* GIVEN MATERIAL
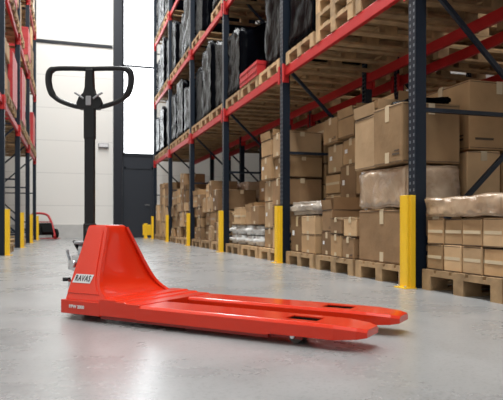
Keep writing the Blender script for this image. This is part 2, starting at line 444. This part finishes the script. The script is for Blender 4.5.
# bay 1  pallet A: large mixed cartons
y=fp(1,0)
carton(X0,X0+.5,y-.39,y+.39,z0,z0+.44,v=2,sticker=0)
wrapped(X0+.24,y,z0+.442,.50,.78,.33,'wrapc',name='wrapped_package',label='film covered cardboard box in a tall stack',cat='package',amp=.014,rnd=.02,cell=.05)
carton(X0-.05,X0+.48,y-.39,y+.05,z0+.78,z0+1.245,v=0,sticker=2); carton(X0-.02,X0+.46,y+.06,y+.44,z0+.78,z0+1.23,v=1,sticker=0,openb=True)
carton(X0+.53,X0+1.14,y-.39,y+.36,z0,z0+.47,v=2,sticker=0)
carton(X0+.53,X0+.86,y-.39,y+.36,z0+.47,z0+.90,v=1,sticker=2); carton(X0+.87,X0+1.14,y-.36,y+.36,z0+.47,z0+.86,v=0,sticker=0)
carton(X0+.55,X0+1.14,y-.38,y+.36,z0+.90,z0+1.46,v=0,sticker=2)
wrapped(X0+.26,y-.16,z0+1.25,.36,.38,.07,'wrapk',name='wrapped_package',label='loose dark film bundle on top of boxes',cat='package',amp=.022,rnd=.02,cell=.05)
# pallet B
y=fp(1,1)
carton(X0,X0+.38,y-.39,y-.13,z0,z0+.2); carton(X0,X0+.38,y-.13,y+.12,z0,z0+.22); carton(X0+.03,X0+.38,y+.13,y+.39,z0,z0+.24)
carton(X0+.02,X0+.38,y-.39,y-.13,z0+.2,z0+.38,v=1); carton(X0+.0,X0+.36,y-.13,y+.12,z0+.22,z0+.38,v=2); carton(X0+.03,X0+.38,y+.14,y+.38,z0+.24,z0+.46,v=2,openb=True)
zz=z0
for r,bh in enumerate((.34,.24,.30,.22,.32)):
    carton(X0+.42+random.choice((0,.03,.06)),X0+1.1,y-.39,y+.0,zz,zz+bh-.004,openb=r==4); zz+=bh
zz=z0
for r,bh in enumerate((.26,.36,.28,.40)):
    carton(X0+.42+random.choice((0,.04,.07)),X0+1.1,y+.01,y+.39,zz,zz+bh-.004,openb=r==3); zz+=bh
# pallet C
y=fp(1,2)
carton(X0,X0+.42,y-.39,y-.0,z0,z0+.2,v=0);carton(X0,X0+.42,y-.39,y-.0,z0+.2,z0+.4,v=1); carton(X0+.03,X0+.42,y+.0,y+.39,z0,z0+.40,v=2)
wrapped(X0+.2,y-.02,z0+.405,.42,.8,.16,'wrapg',name='wrapped_package',label='flat grey film wrapped package on boxes',cat='package')
for q,hs in enumerate(((.30,.26,.40,.30,.22),(.36,.30,.24,.34,.30))):
    zz=z0
    for r,bh in enumerate(hs):
        carton(X0+.44+random.choice((0,.03,.06)),X0+1.1,y-.39+q*.39,y+q*.39,zz,zz+bh-.004,openb=(r==4 and q==0)); zz+=bh
# bay 2
y=fp(2,0)
for c,hs in enumerate(((.30,.24,.34,.26,.30),(.26,.34,.28,.30,.22))):
    zz=z0
    for r,bh in enumerate(hs):
        carton(X0+random.choice((0,.02,.05)),X0+.55,y-.39+c*.39,y+c*.39,zz,zz+bh-.004,openb=(r==4 and c==1)); zz+=bh
for r in range(3,6): carton(X0+.57,X0+1.12,y-.39,y+.39,z0+r*.265,z0+(r+1)*.265-.004)
carton(X0+.57,X0+1.12,y-.39,y+.39,z0,z0+.4,v=0);carton(X0+.57,X0+1.12,y-.39,y+.39,z0+.4,z0+.79,v=0)
def bag(x,y,z):
    obj('white_sack',mesh_wrap(.5,.36,.15,'bag',random.choice((1,2,3)),amp=.02,rnd=.07,cell=.06),(x,y,z),rotz=random.uniform(-.06,.06),label='plump white sack piled on a pallet',cat='sack',group='white sacks on pallets')
for j in (1,2):
    y=fp(2,j)
    for r in range(2):
        for c in range(2): bag(X0+.26,y-.19+c*.38,z0+r*.145)
    carton(X0+.0,X0+.5,y-.37,y-.0,z0+.30,z0+.56); carton(X0+.04,X0+.5,y+.01,y+.37,z0+.30,z0+.5,openb=j==1)
    for k in range(3): carton(X0+.54,X0+1.1,y-.39,y+.39,z0+.34*k,z0+.34*k+.335)
for j,h in enumerate((.75,1.05,.9)):
    y=fp(3,j); load('C',PX,y,z0,h,small=True)
for j,h in enumerate((1.1,1.3,1.15)):
    y=fp(4,j); load('C',PX,y,z0,h,small=True)
for j,(k,h) in enumerate((('B',1.1),('B',1.25),('B',1.2))):
    y=fp(5,j); load(k,PX,y,z0,h,small=False)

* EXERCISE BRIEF
Repeat the data exactly, excluding the pictures.

* EXERCISE RESULT
Keep writing the Blender script for this image. This is part 2, starting at line 444. This part finishes the script. The script is for Blender 4.5.
# bay 1  pallet A: large mixed cartons
y=fp(1,0)
carton(X0,X0+.5,y-.39,y+.39,z0,z0+.44,v=2,sticker=0)
wrapped(X0+.24,y,z0+.442,.50,.78,.33,'wrapc',name='wrapped_package',label='film covered cardboard box in a tall stack',cat='package',amp=.014,rnd=.02,cell=.05)
carton(X0-.05,X0+.48,y-.39,y+.05,z0+.78,z0+1.245,v=0,sticker=2); carton(X0-.02,X0+.46,y+.06,y+.44,z0+.78,z0+1.23,v=1,sticker=0,openb=True)
carton(X0+.53,X0+1.14,y-.39,y+.36,z0,z0+.47,v=2,sticker=0)
carton(X0+.53,X0+.86,y-.39,y+.36,z0+.47,z0+.90,v=1,sticker=2); carton(X0+.87,X0+1.14,y-.36,y+.36,z0+.47,z0+.86,v=0,sticker=0)
carton(X0+.55,X0+1.14,y-.38,y+.36,z0+.90,z0+1.46,v=0,sticker=2)
wrapped(X0+.26,y-.16,z0+1.25,.36,.38,.07,'wrapk',name='wrapped_package',label='loose dark film bundle on top of boxes',cat='package',amp=.022,rnd=.02,cell=.05)
# pallet B
y=fp(1,1)
carton(X0,X0+.38,y-.39,y-.13,z0,z0+.2); carton(X0,X0+.38,y-.13,y+.12,z0,z0+.22); carton(X0+.03,X0+.38,y+.13,y+.39,z0,z0+.24)
carton(X0+.02,X0+.38,y-.39,y-.13,z0+.2,z0+.38,v=1); carton(X0+.0,X0+.36,y-.13,y+.12,z0+.22,z0+.38,v=2); carton(X0+.03,X0+.38,y+.14,y+.38,z0+.24,z0+.46,v=2,openb=True)
zz=z0
for r,bh in enumerate((.34,.24,.30,.22,.32)):
    carton(X0+.42+random.choice((0,.03,.06)),X0+1.1,y-.39,y+.0,zz,zz+bh-.004,openb=r==4); zz+=bh
zz=z0
for r,bh in enumerate((.26,.36,.28,.40)):
    carton(X0+.42+random.choice((0,.04,.07)),X0+1.1,y+.01,y+.39,zz,zz+bh-.004,openb=r==3); zz+=bh
# pallet C
y=fp(1,2)
carton(X0,X0+.42,y-.39,y-.0,z0,z0+.2,v=0);carton(X0,X0+.42,y-.39,y-.0,z0+.2,z0+.4,v=1); carton(X0+.03,X0+.42,y+.0,y+.39,z0,z0+.40,v=2)
wrapped(X0+.2,y-.02,z0+.405,.42,.8,.16,'wrapg',name='wrapped_package',label='flat grey film wrapped package on boxes',cat='package')
for q,hs in enumerate(((.30,.26,.40,.30,.22),(.36,.30,.24,.34,.30))):
    zz=z0
    for r,bh in enumerate(hs):
        carton(X0+.44+random.choice((0,.03,.06)),X0+1.1,y-.39+q*.39,y+q*.39,zz,zz+bh-.004,openb=(r==4 and q==0)); zz+=bh
# bay 2
y=fp(2,0)
for c,hs in enumerate(((.30,.24,.34,.26,.30),(.26,.34,.28,.30,.22))):
    zz=z0
    for r,bh in enumerate(hs):
        carton(X0+random.choice((0,.02,.05)),X0+.55,y-.39+c*.39,y+c*.39,zz,zz+bh-.004,openb=(r==4 and c==1)); zz+=bh
for r in range(3,6): carton(X0+.57,X0+1.12,y-.39,y+.39,z0+r*.265,z0+(r+1)*.265-.004)
carton(X0+.57,X0+1.12,y-.39,y+.39,z0,z0+.4,v=0);carton(X0+.57,X0+1.12,y-.39,y+.39,z0+.4,z0+.79,v=0)
def bag(x,y,z):
    obj('white_sack',mesh_wrap(.5,.36,.15,'bag',random.choice((1,2,3)),amp=.02,rnd=.07,cell=.06),(x,y,z),rotz=random.uniform(-.06,.06),label='plump white sack piled on a pallet',cat='sack',group='white sacks on pallets')
for j in (1,2):
    y=fp(2,j)
    for r in range(2):
        for c in range(2): bag(X0+.26,y-.19+c*.38,z0+r*.145)
    carton(X0+.0,X0+.5,y-.37,y-.0,z0+.30,z0+.56); carton(X0+.04,X0+.5,y+.01,y+.37,z0+.30,z0+.5,openb=j==1)
    for k in range(3): carton(X0+.54,X0+1.1,y-.39,y+.39,z0+.34*k,z0+.34*k+.335)
for j,h in enumerate((.75,1.05,.9)):
    y=fp(3,j); load('C',PX,y,z0,h,small=True)
for j,h in enumerate((1.1,1.3,1.15)):
    y=fp(4,j); load('C',PX,y,z0,h,small=True)
for j,(k,h) in enumerate((('B',1.1),('B',1.25),('B',1.2))):
    y=fp(5,j); load(k,PX,y,z0,h,small=False)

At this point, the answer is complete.